** BEGIN **

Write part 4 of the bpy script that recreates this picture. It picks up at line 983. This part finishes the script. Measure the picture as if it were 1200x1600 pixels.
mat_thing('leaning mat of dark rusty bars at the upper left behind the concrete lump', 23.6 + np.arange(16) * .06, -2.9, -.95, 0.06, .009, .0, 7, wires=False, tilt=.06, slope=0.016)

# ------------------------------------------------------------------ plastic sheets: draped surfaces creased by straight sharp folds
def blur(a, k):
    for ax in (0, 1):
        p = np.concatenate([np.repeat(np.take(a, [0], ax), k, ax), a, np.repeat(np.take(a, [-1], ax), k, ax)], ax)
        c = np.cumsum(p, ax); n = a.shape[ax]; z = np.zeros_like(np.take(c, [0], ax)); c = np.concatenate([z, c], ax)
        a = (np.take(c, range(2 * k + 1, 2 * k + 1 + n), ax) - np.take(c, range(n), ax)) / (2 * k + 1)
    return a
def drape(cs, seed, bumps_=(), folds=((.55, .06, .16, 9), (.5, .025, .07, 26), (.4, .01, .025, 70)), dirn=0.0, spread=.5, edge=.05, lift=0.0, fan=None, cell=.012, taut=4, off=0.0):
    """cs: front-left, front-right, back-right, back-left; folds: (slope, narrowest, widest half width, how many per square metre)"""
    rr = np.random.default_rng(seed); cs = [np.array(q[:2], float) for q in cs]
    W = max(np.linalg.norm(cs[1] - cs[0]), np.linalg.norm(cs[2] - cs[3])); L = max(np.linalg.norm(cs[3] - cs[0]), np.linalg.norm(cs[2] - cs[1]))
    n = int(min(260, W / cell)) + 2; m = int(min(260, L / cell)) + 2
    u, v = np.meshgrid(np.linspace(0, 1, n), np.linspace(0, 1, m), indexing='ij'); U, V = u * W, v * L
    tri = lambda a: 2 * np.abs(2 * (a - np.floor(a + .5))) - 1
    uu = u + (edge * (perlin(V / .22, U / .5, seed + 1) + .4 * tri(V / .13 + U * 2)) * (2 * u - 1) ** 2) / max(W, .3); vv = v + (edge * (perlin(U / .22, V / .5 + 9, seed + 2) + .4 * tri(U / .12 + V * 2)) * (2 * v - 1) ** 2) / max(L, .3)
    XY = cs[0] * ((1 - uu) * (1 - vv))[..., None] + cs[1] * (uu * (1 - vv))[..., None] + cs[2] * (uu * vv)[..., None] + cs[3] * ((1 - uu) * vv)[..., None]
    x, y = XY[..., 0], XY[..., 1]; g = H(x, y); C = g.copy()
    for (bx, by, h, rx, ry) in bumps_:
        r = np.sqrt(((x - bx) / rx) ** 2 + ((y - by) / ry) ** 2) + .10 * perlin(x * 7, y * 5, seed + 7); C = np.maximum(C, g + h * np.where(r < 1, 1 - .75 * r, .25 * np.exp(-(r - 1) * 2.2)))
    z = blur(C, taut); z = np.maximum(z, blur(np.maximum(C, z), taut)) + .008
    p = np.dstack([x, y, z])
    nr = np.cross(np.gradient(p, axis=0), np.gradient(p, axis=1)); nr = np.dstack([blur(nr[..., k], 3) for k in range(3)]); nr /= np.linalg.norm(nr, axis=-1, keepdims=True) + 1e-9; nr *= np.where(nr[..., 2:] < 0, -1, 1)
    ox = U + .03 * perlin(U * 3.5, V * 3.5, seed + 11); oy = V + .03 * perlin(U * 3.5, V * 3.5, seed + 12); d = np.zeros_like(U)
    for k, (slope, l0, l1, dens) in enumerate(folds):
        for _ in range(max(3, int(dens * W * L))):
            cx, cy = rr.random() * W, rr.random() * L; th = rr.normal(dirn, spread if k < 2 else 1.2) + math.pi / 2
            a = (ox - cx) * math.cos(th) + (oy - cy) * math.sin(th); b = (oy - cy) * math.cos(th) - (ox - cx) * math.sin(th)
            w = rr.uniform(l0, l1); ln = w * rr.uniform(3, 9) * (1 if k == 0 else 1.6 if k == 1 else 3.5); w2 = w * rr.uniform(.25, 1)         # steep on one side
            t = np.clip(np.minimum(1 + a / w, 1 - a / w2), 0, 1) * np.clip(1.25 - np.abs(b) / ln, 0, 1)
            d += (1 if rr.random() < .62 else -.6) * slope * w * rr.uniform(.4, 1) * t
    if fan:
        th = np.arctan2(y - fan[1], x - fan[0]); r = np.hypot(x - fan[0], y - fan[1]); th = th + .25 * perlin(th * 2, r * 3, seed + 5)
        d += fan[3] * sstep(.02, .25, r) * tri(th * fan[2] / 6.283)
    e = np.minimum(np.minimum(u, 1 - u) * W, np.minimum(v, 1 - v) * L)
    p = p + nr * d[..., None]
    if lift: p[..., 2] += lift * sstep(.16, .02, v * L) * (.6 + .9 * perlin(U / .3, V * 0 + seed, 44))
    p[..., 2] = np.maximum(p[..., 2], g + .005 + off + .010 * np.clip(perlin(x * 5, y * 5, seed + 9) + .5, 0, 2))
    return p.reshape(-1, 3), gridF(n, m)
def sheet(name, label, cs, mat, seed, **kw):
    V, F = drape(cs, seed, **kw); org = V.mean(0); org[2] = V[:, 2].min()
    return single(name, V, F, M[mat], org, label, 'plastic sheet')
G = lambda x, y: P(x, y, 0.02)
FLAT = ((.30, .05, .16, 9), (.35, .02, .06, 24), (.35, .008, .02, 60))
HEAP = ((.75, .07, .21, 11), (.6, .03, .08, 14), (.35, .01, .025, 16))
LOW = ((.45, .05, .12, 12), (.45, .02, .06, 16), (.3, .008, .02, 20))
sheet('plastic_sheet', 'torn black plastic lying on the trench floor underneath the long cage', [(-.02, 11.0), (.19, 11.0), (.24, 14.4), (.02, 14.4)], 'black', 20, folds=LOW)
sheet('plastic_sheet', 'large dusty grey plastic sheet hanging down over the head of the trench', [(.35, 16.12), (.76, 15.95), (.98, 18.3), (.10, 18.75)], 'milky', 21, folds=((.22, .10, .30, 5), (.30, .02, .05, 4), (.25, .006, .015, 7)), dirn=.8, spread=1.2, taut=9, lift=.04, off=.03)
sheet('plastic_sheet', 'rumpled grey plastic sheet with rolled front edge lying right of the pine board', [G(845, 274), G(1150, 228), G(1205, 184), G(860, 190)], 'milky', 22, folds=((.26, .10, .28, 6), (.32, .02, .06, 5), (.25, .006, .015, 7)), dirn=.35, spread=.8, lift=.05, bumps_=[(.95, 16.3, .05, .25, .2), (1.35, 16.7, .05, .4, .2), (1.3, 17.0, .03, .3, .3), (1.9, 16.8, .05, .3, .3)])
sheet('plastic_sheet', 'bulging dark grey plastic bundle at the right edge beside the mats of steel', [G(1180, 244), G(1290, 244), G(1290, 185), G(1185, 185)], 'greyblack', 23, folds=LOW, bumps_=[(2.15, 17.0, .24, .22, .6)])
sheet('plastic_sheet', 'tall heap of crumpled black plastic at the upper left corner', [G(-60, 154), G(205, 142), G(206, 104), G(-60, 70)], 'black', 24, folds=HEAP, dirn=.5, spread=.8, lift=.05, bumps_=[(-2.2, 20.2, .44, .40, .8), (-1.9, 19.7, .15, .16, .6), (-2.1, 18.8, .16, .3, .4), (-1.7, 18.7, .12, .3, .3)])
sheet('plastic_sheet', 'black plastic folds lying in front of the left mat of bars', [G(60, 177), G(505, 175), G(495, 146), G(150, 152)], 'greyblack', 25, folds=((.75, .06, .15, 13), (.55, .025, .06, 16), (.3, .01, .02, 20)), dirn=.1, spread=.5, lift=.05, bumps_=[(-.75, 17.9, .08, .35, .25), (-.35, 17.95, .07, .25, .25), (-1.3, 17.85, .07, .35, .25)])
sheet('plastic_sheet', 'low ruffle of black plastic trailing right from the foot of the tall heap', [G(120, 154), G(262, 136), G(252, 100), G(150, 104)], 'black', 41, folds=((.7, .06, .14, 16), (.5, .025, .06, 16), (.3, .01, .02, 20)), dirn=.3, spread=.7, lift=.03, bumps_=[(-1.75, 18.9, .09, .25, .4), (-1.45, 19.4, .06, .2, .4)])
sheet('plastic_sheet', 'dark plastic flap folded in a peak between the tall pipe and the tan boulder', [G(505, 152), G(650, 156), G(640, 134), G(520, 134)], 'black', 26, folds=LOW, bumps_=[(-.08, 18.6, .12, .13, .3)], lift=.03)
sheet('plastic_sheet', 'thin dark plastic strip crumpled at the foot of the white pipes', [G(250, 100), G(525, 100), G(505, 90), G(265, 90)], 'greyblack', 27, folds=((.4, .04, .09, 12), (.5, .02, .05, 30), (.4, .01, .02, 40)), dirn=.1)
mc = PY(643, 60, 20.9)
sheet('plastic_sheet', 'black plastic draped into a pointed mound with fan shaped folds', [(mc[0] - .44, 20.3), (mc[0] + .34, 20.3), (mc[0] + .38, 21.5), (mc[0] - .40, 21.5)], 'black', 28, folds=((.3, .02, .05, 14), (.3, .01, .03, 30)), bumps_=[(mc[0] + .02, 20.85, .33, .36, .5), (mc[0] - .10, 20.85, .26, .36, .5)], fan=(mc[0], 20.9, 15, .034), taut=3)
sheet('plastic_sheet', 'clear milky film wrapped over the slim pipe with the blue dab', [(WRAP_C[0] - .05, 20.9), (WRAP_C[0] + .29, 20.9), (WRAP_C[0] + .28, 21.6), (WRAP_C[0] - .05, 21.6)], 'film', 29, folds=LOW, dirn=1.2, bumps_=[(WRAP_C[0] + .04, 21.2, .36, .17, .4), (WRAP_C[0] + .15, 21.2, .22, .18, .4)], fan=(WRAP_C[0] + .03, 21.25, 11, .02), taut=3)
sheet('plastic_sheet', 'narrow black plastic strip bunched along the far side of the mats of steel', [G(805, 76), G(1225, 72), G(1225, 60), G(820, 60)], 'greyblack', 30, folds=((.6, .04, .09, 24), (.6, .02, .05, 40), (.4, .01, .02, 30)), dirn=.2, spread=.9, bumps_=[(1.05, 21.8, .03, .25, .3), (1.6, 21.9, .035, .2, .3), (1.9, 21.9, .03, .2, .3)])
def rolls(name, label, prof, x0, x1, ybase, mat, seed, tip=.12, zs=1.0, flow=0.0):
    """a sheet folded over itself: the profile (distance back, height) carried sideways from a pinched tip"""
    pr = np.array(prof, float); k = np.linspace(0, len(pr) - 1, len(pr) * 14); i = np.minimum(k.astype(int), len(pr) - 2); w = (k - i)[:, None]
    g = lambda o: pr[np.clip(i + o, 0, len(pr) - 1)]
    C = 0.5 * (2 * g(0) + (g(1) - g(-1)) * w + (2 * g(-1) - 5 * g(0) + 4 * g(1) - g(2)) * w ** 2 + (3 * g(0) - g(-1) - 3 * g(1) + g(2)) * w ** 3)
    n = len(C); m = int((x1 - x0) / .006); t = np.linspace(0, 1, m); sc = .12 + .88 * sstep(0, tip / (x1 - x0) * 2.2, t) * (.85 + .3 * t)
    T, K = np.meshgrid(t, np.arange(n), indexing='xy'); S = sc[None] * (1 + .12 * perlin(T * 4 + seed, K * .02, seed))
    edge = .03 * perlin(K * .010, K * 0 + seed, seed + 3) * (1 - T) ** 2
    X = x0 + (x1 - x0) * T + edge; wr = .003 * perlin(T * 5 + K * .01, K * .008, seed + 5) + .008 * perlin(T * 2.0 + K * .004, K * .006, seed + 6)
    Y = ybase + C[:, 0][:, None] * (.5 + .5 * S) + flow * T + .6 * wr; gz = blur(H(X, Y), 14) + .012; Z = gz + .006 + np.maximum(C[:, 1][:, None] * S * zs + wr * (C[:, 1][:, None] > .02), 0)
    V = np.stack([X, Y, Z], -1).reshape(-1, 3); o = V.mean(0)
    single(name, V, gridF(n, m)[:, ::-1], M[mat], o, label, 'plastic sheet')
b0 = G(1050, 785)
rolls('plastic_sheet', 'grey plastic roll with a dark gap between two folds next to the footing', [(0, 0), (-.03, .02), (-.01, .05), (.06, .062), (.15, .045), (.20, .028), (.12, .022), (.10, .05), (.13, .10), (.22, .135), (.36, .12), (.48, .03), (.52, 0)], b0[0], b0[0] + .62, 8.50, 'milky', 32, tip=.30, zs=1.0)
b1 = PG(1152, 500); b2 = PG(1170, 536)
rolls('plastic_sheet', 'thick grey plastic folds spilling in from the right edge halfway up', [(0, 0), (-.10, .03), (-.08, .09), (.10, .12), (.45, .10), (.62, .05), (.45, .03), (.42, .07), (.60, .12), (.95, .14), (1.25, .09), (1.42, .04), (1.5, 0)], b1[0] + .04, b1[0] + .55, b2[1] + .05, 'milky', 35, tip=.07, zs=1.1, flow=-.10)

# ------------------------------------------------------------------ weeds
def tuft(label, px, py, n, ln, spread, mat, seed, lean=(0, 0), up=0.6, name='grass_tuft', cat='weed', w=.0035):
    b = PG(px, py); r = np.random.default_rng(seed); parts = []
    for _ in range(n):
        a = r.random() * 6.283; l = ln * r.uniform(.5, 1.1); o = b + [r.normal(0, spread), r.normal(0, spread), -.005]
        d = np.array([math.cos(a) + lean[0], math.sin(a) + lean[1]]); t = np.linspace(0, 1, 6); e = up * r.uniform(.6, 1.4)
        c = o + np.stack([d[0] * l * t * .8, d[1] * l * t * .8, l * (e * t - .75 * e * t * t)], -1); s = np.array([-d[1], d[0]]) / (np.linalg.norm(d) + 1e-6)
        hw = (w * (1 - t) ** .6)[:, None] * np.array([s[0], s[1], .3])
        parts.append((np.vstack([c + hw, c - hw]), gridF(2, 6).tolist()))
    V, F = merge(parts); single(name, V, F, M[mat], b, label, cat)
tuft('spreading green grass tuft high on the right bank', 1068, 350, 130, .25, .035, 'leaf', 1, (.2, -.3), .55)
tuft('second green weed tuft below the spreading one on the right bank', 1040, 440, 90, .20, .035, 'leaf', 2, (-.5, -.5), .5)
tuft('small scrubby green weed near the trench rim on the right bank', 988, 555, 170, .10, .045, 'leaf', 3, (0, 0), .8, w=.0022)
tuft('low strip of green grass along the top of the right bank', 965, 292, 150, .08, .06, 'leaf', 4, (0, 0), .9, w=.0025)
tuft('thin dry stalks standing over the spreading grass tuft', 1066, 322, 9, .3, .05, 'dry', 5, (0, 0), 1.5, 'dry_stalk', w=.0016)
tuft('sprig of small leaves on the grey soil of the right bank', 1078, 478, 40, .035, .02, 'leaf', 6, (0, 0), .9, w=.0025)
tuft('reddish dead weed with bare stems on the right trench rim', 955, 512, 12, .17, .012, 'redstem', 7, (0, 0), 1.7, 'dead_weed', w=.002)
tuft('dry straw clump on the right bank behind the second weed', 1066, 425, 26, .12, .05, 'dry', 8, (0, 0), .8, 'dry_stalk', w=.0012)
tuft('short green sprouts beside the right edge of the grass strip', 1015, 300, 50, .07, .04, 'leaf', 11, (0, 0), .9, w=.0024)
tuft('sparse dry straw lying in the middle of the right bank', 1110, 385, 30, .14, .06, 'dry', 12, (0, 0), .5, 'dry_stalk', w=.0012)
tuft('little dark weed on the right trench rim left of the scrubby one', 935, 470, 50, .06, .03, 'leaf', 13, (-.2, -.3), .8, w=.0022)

** END **

▶ **What you are asked to do**: Repeat, exactly and only, the lines from the beginning of the material through the line that contains "mat_thing('leaning mat of".

▶ **Correct output**:
Write part 4 of the bpy script that recreates this picture. It picks up at line 983. This part finishes the script. Measure the picture as if it were 1200x1600 pixels.
mat_thing('leaning mat of dark rusty bars at the upper left behind the concrete lump', 23.6 + np.arange(16) * .06, -2.9, -.95, 0.06, .009, .0, 7, wires=False, tilt=.06, slope=0.016)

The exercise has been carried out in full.